Die präzisen und scharfen Analysen der Werke von Ropohl und Zimmerli durch die Vfn. erhellen über die Ansätze der Autoren hinaus den Aufbau von Theorien der Technikethik (und ihre Probleme) überhaupt. Wichtig scheint mir auch der Impuls zu sein, jenseits pragmatischen Umsetzungsdruckes erneut über die Grundlagen christlicher Ethik nachzudenken.

Fragen habe ich in dreierlei Hinsicht: 1. Sollte man die Erfahrungen früherer Debatten nicht ernst nehmen und ein monistisch gedachtes Fundament (hier die Anthropologie) ausschließen? Warum schlägt die von der Vfn. so sehr zu Recht postulierte Multiperspektivität nicht auf das Fundament der Ethik durch? 2. Das Individuelle scheint bei der Vfn. ans Inkommensurable zu grenzen. Es ist als eine Art "unbewegter Beweger" Grund allen Nachdenkens über Technikethik. Ist aber nicht auch unser Menschenbild vermittelt?

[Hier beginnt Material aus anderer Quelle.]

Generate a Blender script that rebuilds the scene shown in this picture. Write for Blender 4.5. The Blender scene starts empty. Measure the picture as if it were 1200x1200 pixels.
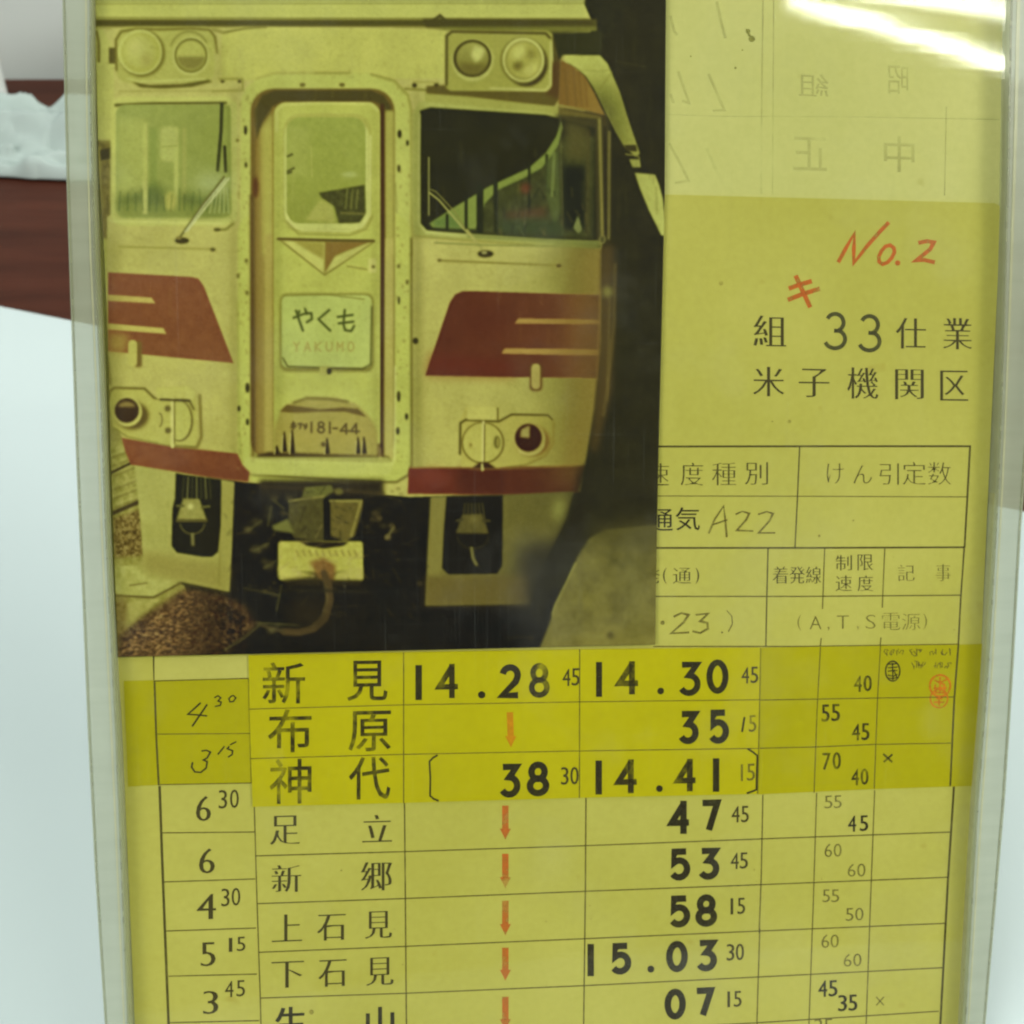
import bpy, bmesh, math, random
import numpy as np
from mathutils import Vector, Matrix

SC = bpy.context.scene
COL = SC.collection
R = math.radians

# ------------------------------------------------------------------ camera
PITCH = R(35); D = 0.155; TAN = 0.466            # looking down 35 degrees at a card 15.5 cm away
CAM_H = 0.178
camd = bpy.data.cameras.new('camera'); cam = bpy.data.objects.new('camera', camd); COL.objects.link(cam)
cam.location = (0, 0, CAM_H); cam.rotation_euler = (R(90) - PITCH, 0, 0)
camd.sensor_width = 36; camd.sensor_fit = 'HORIZONTAL'; camd.lens = 18 / TAN
camd.clip_start = 0.005; camd.clip_end = 50
camd.dof.use_dof = True; camd.dof.focus_distance = 0.147; camd.dof.aperture_fstop = 52
SC.camera = cam

# ------------------------------------------------------------------ light: an indoor room, two ceiling tubes, plus added area lamps
world = bpy.data.worlds.new('World'); SC.world = world; world.use_nodes = True
bg = world.node_tree.nodes['Background']
bg.inputs[0].default_value = (0.86, 1.0, 0.93, 1); bg.inputs[1].default_value = 0.10
SC.view_settings.view_transform = 'Standard'; SC.view_settings.look = 'None'
SC.view_settings.exposure = 0; SC.view_settings.gamma = 1
SC.cycles.filter_width = 2.2
SC.cycles.transparent_max_bounces = 24
SC.cycles.max_bounces = 8
SC.cycles.caustics_reflective = False; SC.cycles.caustics_refractive = False
TUBE_POWER = 60
def panel(loc, target, size, power, color):
    ld = bpy.data.lights.new('added_panel', 'AREA'); ld.shape = 'RECTANGLE'; ld.size = size[0]; ld.size_y = size[1]; ld.energy = power; ld.color = color
    o = bpy.data.objects.new('added_panel', ld); COL.objects.link(o); o.location = loc
    o.rotation_euler = (Vector(target) - Vector(loc)).to_track_quat('-Z', 'Y').to_euler(); return o
panel((2.5, -.75, 1.5), (0, .15, .1), (1.1, 1.1), 74, (1, .975, .93))     # main area lamp, added for the light from the right
panel((-1.75, -1.45, 1.35), (0, .15, .1), (1.2, 1.2), 42, (1, .98, .95))    # fill lamp added on the left to brighten the card
panel((-.3, .35, 1.9), (0, .35, 0), (1.0, .5), 15, (.95, 1, .98))            # fill lamp added above the desk's back, brightens board and wall

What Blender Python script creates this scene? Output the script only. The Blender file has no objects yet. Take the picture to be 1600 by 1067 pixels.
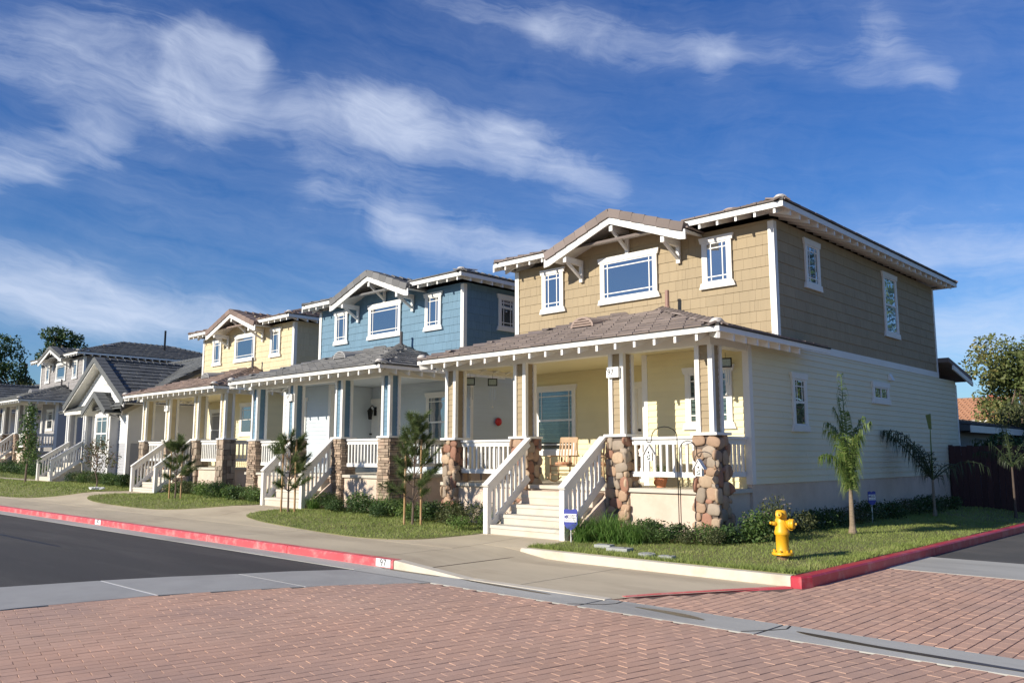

Auf beide Fragen scheint mir auch die Kritik des Zweitgutachters hinauszulaufen, welche die Vfn. in einem Anhang aufnimmt. Denn der Hinweis auf die Sünde und die sprachliche Vermitteltheit allen Selbstverständnisses (durch das Wort Gottes) zielt doch - abgesehen von dogmatischen Interessen - strukturell auf das jenseits des Individuellen eben doch auch vorhandene Allgemeine in den verschiedenen Menschen. Wollte man dies berücksichtigen, käme man jedoch auf eben jene (System-)Zusammenhänge, deren Erwägung die Vfn. bei Ropohl so scharf kritisiert. 3. So wichtig auch dem Rez. die Erhellung der Hintergründe ethischer Debatten ist: Die Ethik muss leider zugleich mit der Erfahrung umgehen lernen, dass die Thematisierung dieser Ebenen in faktischen Diskursen keine Rolle spielt, und vielleicht auch keine Rolle spielen kann. Das m. E. nach wie vor ungelöste Problem evangelischer Ethik besteht in der Vermittlung solche Einsichten, wie sie dies Buch bereithält, mit den konkreten Fragen alltäglicher Ethik-Praxis.